— start of Information shown —

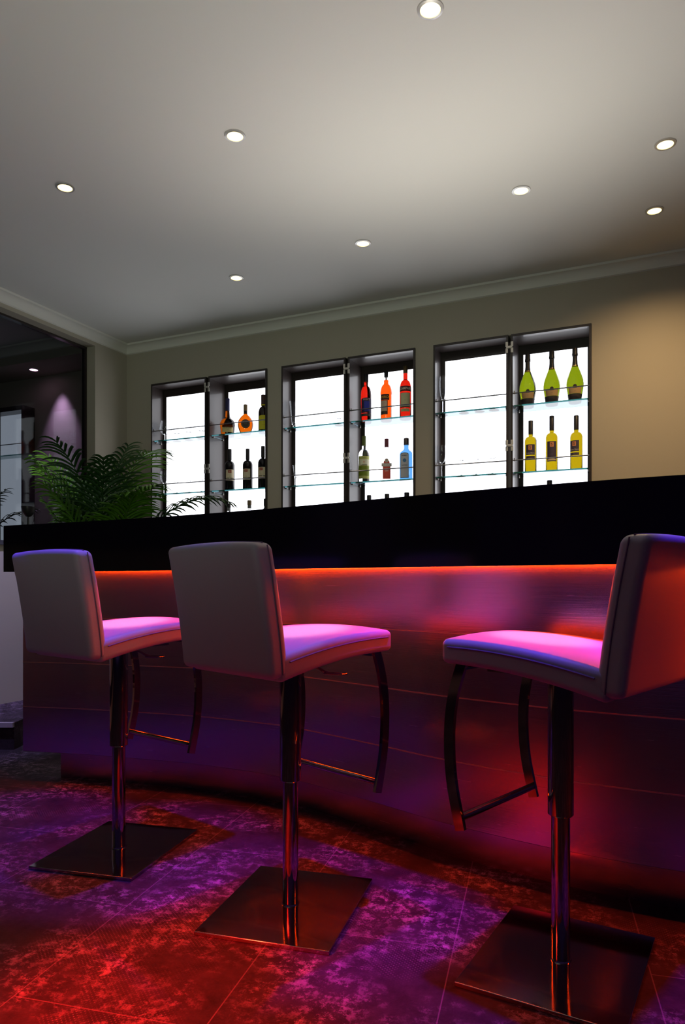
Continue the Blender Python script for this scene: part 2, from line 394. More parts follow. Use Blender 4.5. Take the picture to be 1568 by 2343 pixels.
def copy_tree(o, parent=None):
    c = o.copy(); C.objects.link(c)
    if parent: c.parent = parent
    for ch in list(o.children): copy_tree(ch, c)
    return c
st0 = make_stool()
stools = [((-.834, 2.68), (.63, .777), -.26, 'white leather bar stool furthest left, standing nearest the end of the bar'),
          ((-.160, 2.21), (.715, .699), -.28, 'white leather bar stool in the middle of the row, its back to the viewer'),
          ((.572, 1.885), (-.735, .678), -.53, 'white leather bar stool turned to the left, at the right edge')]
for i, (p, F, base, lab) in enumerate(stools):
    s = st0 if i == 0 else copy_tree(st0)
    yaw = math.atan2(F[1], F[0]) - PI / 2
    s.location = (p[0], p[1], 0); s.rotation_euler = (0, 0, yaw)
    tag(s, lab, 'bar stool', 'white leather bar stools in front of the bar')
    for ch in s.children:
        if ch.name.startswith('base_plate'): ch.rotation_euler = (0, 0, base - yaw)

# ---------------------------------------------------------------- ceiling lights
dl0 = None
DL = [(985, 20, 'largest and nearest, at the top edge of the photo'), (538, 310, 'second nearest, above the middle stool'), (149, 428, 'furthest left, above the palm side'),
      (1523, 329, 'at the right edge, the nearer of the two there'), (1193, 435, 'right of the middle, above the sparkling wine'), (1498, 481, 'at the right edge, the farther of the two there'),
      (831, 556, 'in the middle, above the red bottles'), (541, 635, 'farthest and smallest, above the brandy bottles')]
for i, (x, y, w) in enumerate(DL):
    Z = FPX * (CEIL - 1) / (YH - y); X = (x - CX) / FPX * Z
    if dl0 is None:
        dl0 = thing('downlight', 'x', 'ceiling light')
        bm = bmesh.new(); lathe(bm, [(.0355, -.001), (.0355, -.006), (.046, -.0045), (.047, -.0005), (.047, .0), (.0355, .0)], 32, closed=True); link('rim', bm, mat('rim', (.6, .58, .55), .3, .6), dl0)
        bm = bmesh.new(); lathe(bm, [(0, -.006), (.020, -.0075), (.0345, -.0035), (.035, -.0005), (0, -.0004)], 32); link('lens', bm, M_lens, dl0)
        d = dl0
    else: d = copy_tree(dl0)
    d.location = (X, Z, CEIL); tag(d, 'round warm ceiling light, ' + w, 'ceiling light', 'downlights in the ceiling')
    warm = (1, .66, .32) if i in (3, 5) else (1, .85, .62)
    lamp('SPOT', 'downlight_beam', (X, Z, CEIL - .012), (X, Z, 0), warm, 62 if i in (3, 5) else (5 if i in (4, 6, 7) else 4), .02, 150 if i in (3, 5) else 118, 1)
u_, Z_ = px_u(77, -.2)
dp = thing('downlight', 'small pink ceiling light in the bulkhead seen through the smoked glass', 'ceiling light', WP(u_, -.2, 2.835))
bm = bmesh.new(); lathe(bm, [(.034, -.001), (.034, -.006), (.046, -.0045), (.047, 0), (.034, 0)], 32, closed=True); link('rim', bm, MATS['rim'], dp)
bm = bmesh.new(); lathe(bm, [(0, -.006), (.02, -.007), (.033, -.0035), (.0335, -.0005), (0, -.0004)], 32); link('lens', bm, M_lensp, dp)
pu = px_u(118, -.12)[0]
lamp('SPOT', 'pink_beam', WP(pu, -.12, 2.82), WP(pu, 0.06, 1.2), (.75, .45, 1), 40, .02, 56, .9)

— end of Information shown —

Goal: All of the lines above should be printed exactly, minus the pictures.

Answer to this task:
Continue the Blender Python script for this scene: part 2, from line 394. More parts follow. Use Blender 4.5. Take the picture to be 1568 by 2343 pixels.
def copy_tree(o, parent=None):
    c = o.copy(); C.objects.link(c)
    if parent: c.parent = parent
    for ch in list(o.children): copy_tree(ch, c)
    return c
st0 = make_stool()
stools = [((-.834, 2.68), (.63, .777), -.26, 'white leather bar stool furthest left, standing nearest the end of the bar'),
          ((-.160, 2.21), (.715, .699), -.28, 'white leather bar stool in the middle of the row, its back to the viewer'),
          ((.572, 1.885), (-.735, .678), -.53, 'white leather bar stool turned to the left, at the right edge')]
for i, (p, F, base, lab) in enumerate(stools):
    s = st0 if i == 0 else copy_tree(st0)
    yaw = math.atan2(F[1], F[0]) - PI / 2
    s.location = (p[0], p[1], 0); s.rotation_euler = (0, 0, yaw)
    tag(s, lab, 'bar stool', 'white leather bar stools in front of the bar')
    for ch in s.children:
        if ch.name.startswith('base_plate'): ch.rotation_euler = (0, 0, base - yaw)

# ---------------------------------------------------------------- ceiling lights
dl0 = None
DL = [(985, 20, 'largest and nearest, at the top edge of the photo'), (538, 310, 'second nearest, above the middle stool'), (149, 428, 'furthest left, above the palm side'),
      (1523, 329, 'at the right edge, the nearer of the two there'), (1193, 435, 'right of the middle, above the sparkling wine'), (1498, 481, 'at the right edge, the farther of the two there'),
      (831, 556, 'in the middle, above the red bottles'), (541, 635, 'farthest and smallest, above the brandy bottles')]
for i, (x, y, w) in enumerate(DL):
    Z = FPX * (CEIL - 1) / (YH - y); X = (x - CX) / FPX * Z
    if dl0 is None:
        dl0 = thing('downlight', 'x', 'ceiling light')
        bm = bmesh.new(); lathe(bm, [(.0355, -.001), (.0355, -.006), (.046, -.0045), (.047, -.0005), (.047, .0), (.0355, .0)], 32, closed=True); link('rim', bm, mat('rim', (.6, .58, .55), .3, .6), dl0)
        bm = bmesh.new(); lathe(bm, [(0, -.006), (.020, -.0075), (.0345, -.0035), (.035, -.0005), (0, -.0004)], 32); link('lens', bm, M_lens, dl0)
        d = dl0
    else: d = copy_tree(dl0)
    d.location = (X, Z, CEIL); tag(d, 'round warm ceiling light, ' + w, 'ceiling light', 'downlights in the ceiling')
    warm = (1, .66, .32) if i in (3, 5) else (1, .85, .62)
    lamp('SPOT', 'downlight_beam', (X, Z, CEIL - .012), (X, Z, 0), warm, 62 if i in (3, 5) else (5 if i in (4, 6, 7) else 4), .02, 150 if i in (3, 5) else 118, 1)
u_, Z_ = px_u(77, -.2)
dp = thing('downlight', 'small pink ceiling light in the bulkhead seen through the smoked glass', 'ceiling light', WP(u_, -.2, 2.835))
bm = bmesh.new(); lathe(bm, [(.034, -.001), (.034, -.006), (.046, -.0045), (.047, 0), (.034, 0)], 32, closed=True); link('rim', bm, MATS['rim'], dp)
bm = bmesh.new(); lathe(bm, [(0, -.006), (.02, -.007), (.033, -.0035), (.0335, -.0005), (0, -.0004)], 32); link('lens', bm, M_lensp, dp)
pu = px_u(118, -.12)[0]
lamp('SPOT', 'pink_beam', WP(pu, -.12, 2.82), WP(pu, 0.06, 1.2), (.75, .45, 1), 40, .02, 56, .9)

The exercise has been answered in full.